GOAL >> Retype only what runs from the first line of the records to the line with "pipe('cladding',pth2,[(i*1.6,(i+1)*1.6,'G') for i", inclusive, and no pictures.

--- start of RAW RECORDS ---

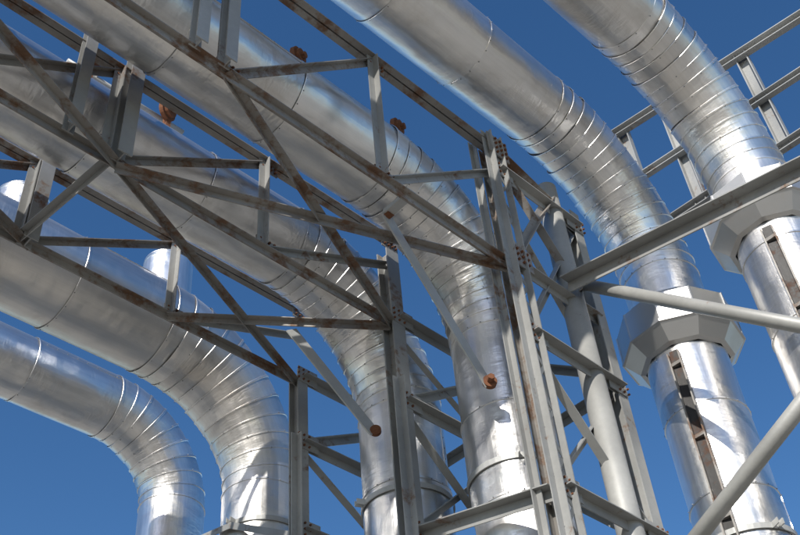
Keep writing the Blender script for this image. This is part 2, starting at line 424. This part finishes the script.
g=empty('support_gantry'); bm=bmesh.new(); X=9.95
for yy,zt,zb in ((4.35,12.4,-CZ+.3),(3.62,12.3,10.2),(2.35,12.2,10.2),(.6,12.0,-CZ+.3)):
    beam(bm,V(X,yy,zb),V(X,yy,zt),'C',.17,.10,.016,ref=(0,1,0))
beam(bm,V(X-.06,4.75,12.45),V(X-.06,.2,11.85),'C',.14,.10,.014)
beam(bm,V(X-.06,4.4,11.30),V(X-.06,.5,11.0),'C',.12,.09,.014)
beam(bm,V(X-.06,4.4,10.25),V(X-.06,.5,10.10),'C',.14,.09,.014)
finish(bm,'gantry_frame',GREY,g)
bm=bmesh.new()
for yy in (4.35,.6): box(bm,(X,yy,.14),.8,.8,.30)
finish(bm,'gantry_footing',CONC,g)

def hanger(y,z,xs):
    e=empty('pipe_hanger'); a=bmesh.new(); c=bmesh.new(); ax=Vector((.35,-.85,-.1)).normalized()
    for x in xs:
        disc(a,V(x,y,z),ax,.125,.05,28); disc(a,V(x,y,z)+ax*.04,ax,.09,.05,28); disc(a,V(x,y,z)+ax*.08,ax,.04,.06,6)
        box(a,V(x+.04,y+.05,z-.22),.06,.08,.34)
    beam(c,V(xs[0]-.2,y+.12,z-.02),V(xs[-1]+.3,y+.12,z-.02),'T',.06,.06)
    beam(c,V(xs[0]-.4,y+.05,z-.34),V(xs[-1]+.3,y+.05,z-.34),'C',.10,.06,.01)
    finish(a,'rusty_wheels',RUST,e); finish(c,'hanger_rod',LIGHT,e)
hanger(5.22,9.98,(4.40,5.90)); hanger(6.72,9.96,(2.75,3.75))
sp=empty('small_bore_pipe')
def pth2(s): return V(-14+s,4.95,10.35),Vector((1,0,0)),Vector((0,1,0))
pipe('cladding',pth2,[(i*1.6,(i+1)*1.6,'G') for i in range(10)],lambda s:.13,CLAD,sp,40)

bm=bmesh.new(); bmesh.ops.create_grid(bm,x_segments=8,y_segments=8,size=3000); finish(bm,'ground',SAND)
sun_dir=Vector((-.85,-.38,.60)).normalized()
el=math.asin(sun_dir.z); az=math.atan2(sun_dir.x,sun_dir.y)
w=bpy.data.worlds.new('World'); sc.world=w; w.use_nodes=True
nt=w.node_tree; bg=nt.nodes['Background']; sk=N(nt,'ShaderNodeTexSky'); sk.sky_type='NISHITA'; sk.sun_disc=False
sk.sun_elevation=el; sk.sun_rotation=az; sk.altitude=300; sk.air_density=1.0; sk.dust_density=.5; sk.ozone_density=2.0
hs=N(nt,'ShaderNodeHueSaturation'); hs.inputs['Saturation'].default_value=1.26; hs.inputs['Hue'].default_value=.503
nt.links.new(sk.outputs[0],hs.inputs['Color']); nt.links.new(hs.outputs[0],bg.inputs[0]); bg.inputs[1].default_value=.138
L=bpy.data.lights.new('sun','SUN'); L.energy=4.9; L.angle=math.radians(.5); L.color=(1,.955,.88)
lo=bpy.data.objects.new('sun',L); sc.collection.objects.link(lo); lo.rotation_euler=sun_dir.to_track_quat('Z','Y').to_euler(); lo.location=(0,0,40)
cam=bpy.data.cameras.new('camera'); co=bpy.data.objects.new('camera',cam); sc.collection.objects.link(co); sc.camera=co
R=Matrix(((.7208,-.4483,-.5286),(-.689,-.5414,-.4818),(-.070,.7107,-.6999)))
co.matrix_world=Matrix.Translation((0,0,CZ))@R.to_quaternion().to_matrix().to_4x4()
cam.lens=48.6; cam.sensor_width=36; cam.clip_end=9000
sc.view_settings.view_transform='Standard'; sc.view_settings.look='None'; sc.view_settings.exposure=0
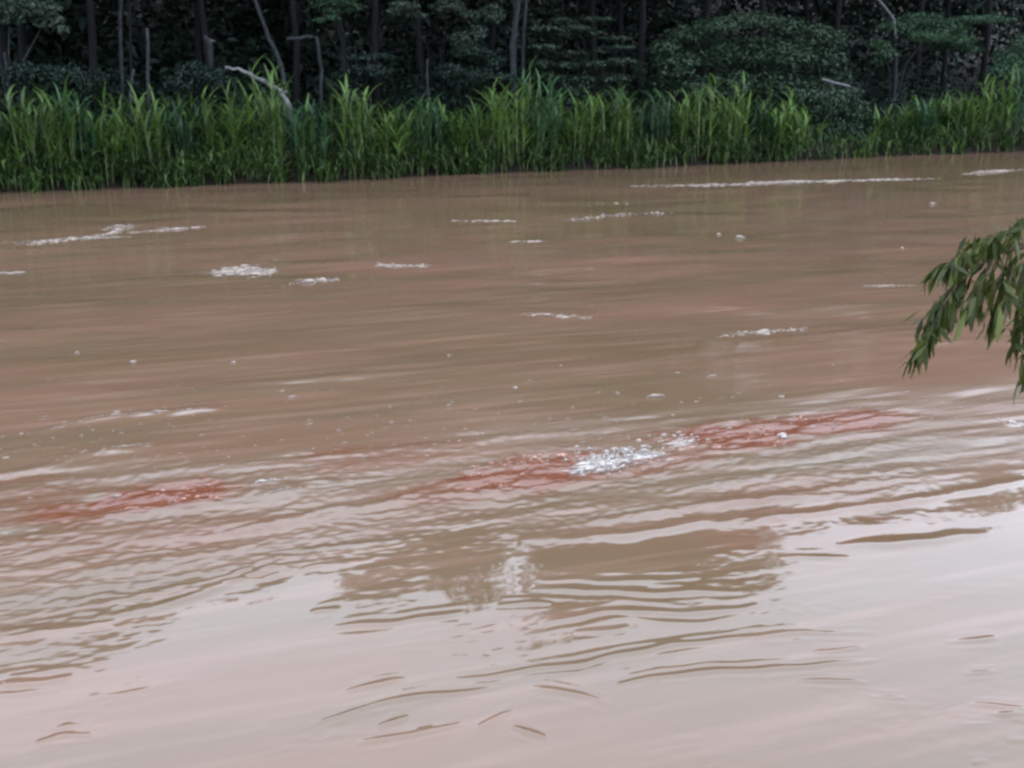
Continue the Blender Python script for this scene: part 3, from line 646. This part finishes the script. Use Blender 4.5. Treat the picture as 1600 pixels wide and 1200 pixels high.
splash('pinkish foam lumps in the red water right of the white splash',[(1100,690,40,16,40,.015,.03),(1190,672,32,8,34,.017,.02),(1215,690,22,8,18,.015,.02),(1280,655,50,6,10,.02,.02)],M_pink,63,'pink_splash')
splash('few pale foam beads on the left red patch',[(285,778,30,16,20,.018,.03),(255,769,3,2,3,.024,.02),(276,780,3,2,3,.024,.02),(330,770,16,18,14,.018,.03)],M_pink,64,'pink_splash')
r=np.random.default_rng(70); b=Buf()
for k in range(430):                                   # uncountable flecks over the turbulent belt
    px=r.uniform(0,1600); py=np.interp(px,[0,400,900,1300,1600],[700,690,660,640,650])+r.normal(0,42)
    g=ground(px,py); z=float(water_z(g[0],g[1])[0]); q=.014*r.lognormal(0,.45); blob(b,(g[0],g[1],z),q*2.0,q*.7,q*.4,r,r.uniform(0,.7))
tag(link('foam_flecks',b.build('foam_flecks'),M_foam),'scattered tiny foam flecks over the rippled belt of the river','foam',kind='stuff')

# ------------------------------------------------------------------ overhanging branch of a tree on the near bank
BY=7.5
def q3(px,py,dy=0): return at(px,py,BY+dy)
tb=np.array([7.6,3.0,float(terrain(np.array(7.6),np.array(3.0)))-.1])
tree=root('overhanging_tree',tuple(tb),'leafy branch with drooping narrow leaves reaching in over the water from the right','tree branch')
b=Buf(); b.tube(np.array([(0,0,0),(-.05,.15,1.2),(.05,.3,2.4),(.1,.3,4.2)]),[.16,.13,.11,.06],8); link('trunk',b.build('trunk'),M_twig,tree)
b=Buf(); st=tb+np.array([.02,.28,1.9]); main=np.array([st,(6.6,5.4,3.0),(5.4,7.2,2.95),q3(1640,372),q3(1596,386),q3(1560,395),q3(1520,424),q3(1486,448),q3(1460,480),q3(1442,520),q3(1430,552)])-tb
b.tube(main,[.07,.05,.035,.022,.018,.014,.011,.009,.007,.005,.003],6); link('branch',b.build('branch'),M_twig,tree)
def leafmesh(L,w,nm,tint):
    V=[];Fc=[];n_=5
    for k in range(n_+1):
        f=k/n_; wd=w*math.sin(math.pi*min(.985,f*.9+.06))**.8*.5; z=-.16*L*f*f
        V+=[(-wd,f*L,z+wd*.35),(0,f*L,z),(wd,f*L,z+wd*.35)]
    for k in range(n_):
        a=3*k
        for q in (0,1): Fc+=[(a+q,a+q+1,a+q+4),(a+q,a+q+4,a+q+3)]
    return mesh_np(nm,V,Fc,3,{'tint':np.full(len(V),tint)})
LM=[]
for k in range(6):
    me=leafmesh(.18+.02*(k%3),.031+.007*(k%2),'leaf',[.05,.2,.4,.6,.8,1][k]); me.materials.append(M_near); LM.append(me)
r=np.random.default_rng(17)
def leaf(p,d,roll):
    d=Vector(d).normalized(); side=d.cross(Vector((0,0,1))); 
    if side.length<.05: side=Vector((1,0,0))
    side.normalize(); up=side.cross(d); R=Matrix((side,d,up)).transposed() @ Matrix.Rotation(roll,3,'Y')
    o=bpy.data.objects.new('leaf',LM[int(r.integers(0,6))]); COL.objects.link(o); o.parent=tree
    o.matrix_local=Matrix.Translation(Vector(p)) @ R.to_4x4() @ Matrix.Scale(float(r.uniform(.75,1.15)),4)
SPR=[  # twigs as seen: start on the branch, then down to the tip, number of leaves, depth offset
 ([(1486,448),(1462,482),(1440,530),(1428,556)],18,0),([(1500,438),(1478,470),(1460,505),(1448,535)],16,-.15),([(1520,424),(1500,440),(1488,470),(1480,492)],12,.15),
 ([(1515,426),(1490,408),(1470,412),(1452,426)],9,.1),([(1540,410),(1518,392),(1500,396),(1482,412)],12,-.1),([(1565,394),(1545,372),(1525,374),(1510,388)],11,.12),
 ([(1596,384),(1575,358),(1555,364),(1540,380)],12,-.05),([(1620,376),(1600,340),(1590,345),(1580,362)],9,.1),
 ([(1545,408),(1538,435),(1520,460),(1510,485)],11,-.2),([(1575,398),(1566,440),(1556,480),(1548,505)],12,.1),([(1590,390),(1580,430),(1572,462),(1562,480)],8,-.2),
 ([(1610,380),(1600,440),(1592,500),(1586,535)],14,0),([(1640,372),(1622,450),(1606,540),(1598,585)],14,.1),([(1560,396),(1545,440),(1532,462),(1526,480)],7,.3)]
EX=[]
for tw,nl,dy in SPR:
    P=np.array([q3(px,py,dy*(k/(len(tw)-1))) for k,(px,py) in enumerate(tw)])-tb
    b=Buf(); b.tube(P,np.linspace(.007,.002,len(P)),5); link('twig',b.build('twig'),M_twig,tree)
    L=np.linspace(0,1,len(P))
    nl=int(nl*1.8)
    for k in range(nl):
        f=min(1,.12+.88*(k+r.uniform(-.2,.2))/(nl-1)); p=np.array([np.interp(f,L,P[:,c]) for c in range(3)])
        f2=min(1,f+.15); t_=np.array([np.interp(f2,L,P[:,c]) for c in range(3)])-p if f<.95 else P[-1]-P[-2]
        t_=t_/(np.linalg.norm(t_)+1e-6); sd=(1 if k%2 else -1)
        d=t_*.75+np.array([sd*r.uniform(.15,.5),r.uniform(-.4,.4),-.85])
        leaf(p,d,r.uniform(-1.1,1.1))
    for k in range(int(nl*1.2)):                         # little leaves that only thicken the spray
        f=r.uniform(.05,1); EX.append((np.array([np.interp(f,L,P[:,c]) for c in range(3)])+r.normal(0,.03,3),np.array([r.normal(0,.5),r.normal(0,.5),-.8])))

b=Buf()
for p_,d_ in EX:
    d_=d_/np.linalg.norm(d_); sd=np.cross(d_,r.normal(size=3)); sd/=np.linalg.norm(sd); Lf=r.uniform(.12,.19); wd=Lf*.12
    b.add([p_,p_+d_*Lf*.45+sd*wd,p_+d_*Lf,p_+d_*Lf*.45-sd*wd],[(0,1,2),(0,2,3)],r.uniform(0,.8))
tag(link('small_leaves',b.build('small_leaves'),M_near,tree),kind='stuff')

--- end of RAW RECORDS ---

ANSWER TO THE PROBLEM >>
Keep writing the Blender script for this image. This is part 2, starting at line 424. This part finishes the script.
g=empty('support_gantry'); bm=bmesh.new(); X=9.95
for yy,zt,zb in ((4.35,12.4,-CZ+.3),(3.62,12.3,10.2),(2.35,12.2,10.2),(.6,12.0,-CZ+.3)):
    beam(bm,V(X,yy,zb),V(X,yy,zt),'C',.17,.10,.016,ref=(0,1,0))
beam(bm,V(X-.06,4.75,12.45),V(X-.06,.2,11.85),'C',.14,.10,.014)
beam(bm,V(X-.06,4.4,11.30),V(X-.06,.5,11.0),'C',.12,.09,.014)
beam(bm,V(X-.06,4.4,10.25),V(X-.06,.5,10.10),'C',.14,.09,.014)
finish(bm,'gantry_frame',GREY,g)
bm=bmesh.new()
for yy in (4.35,.6): box(bm,(X,yy,.14),.8,.8,.30)
finish(bm,'gantry_footing',CONC,g)

def hanger(y,z,xs):
    e=empty('pipe_hanger'); a=bmesh.new(); c=bmesh.new(); ax=Vector((.35,-.85,-.1)).normalized()
    for x in xs:
        disc(a,V(x,y,z),ax,.125,.05,28); disc(a,V(x,y,z)+ax*.04,ax,.09,.05,28); disc(a,V(x,y,z)+ax*.08,ax,.04,.06,6)
        box(a,V(x+.04,y+.05,z-.22),.06,.08,.34)
    beam(c,V(xs[0]-.2,y+.12,z-.02),V(xs[-1]+.3,y+.12,z-.02),'T',.06,.06)
    beam(c,V(xs[0]-.4,y+.05,z-.34),V(xs[-1]+.3,y+.05,z-.34),'C',.10,.06,.01)
    finish(a,'rusty_wheels',RUST,e); finish(c,'hanger_rod',LIGHT,e)
hanger(5.22,9.98,(4.40,5.90)); hanger(6.72,9.96,(2.75,3.75))
sp=empty('small_bore_pipe')
def pth2(s): return V(-14+s,4.95,10.35),Vector((1,0,0)),Vector((0,1,0))
pipe('cladding',pth2,[(i*1.6,(i+1)*1.6,'G') for i in range(10)],lambda s:.13,CLAD,sp,40)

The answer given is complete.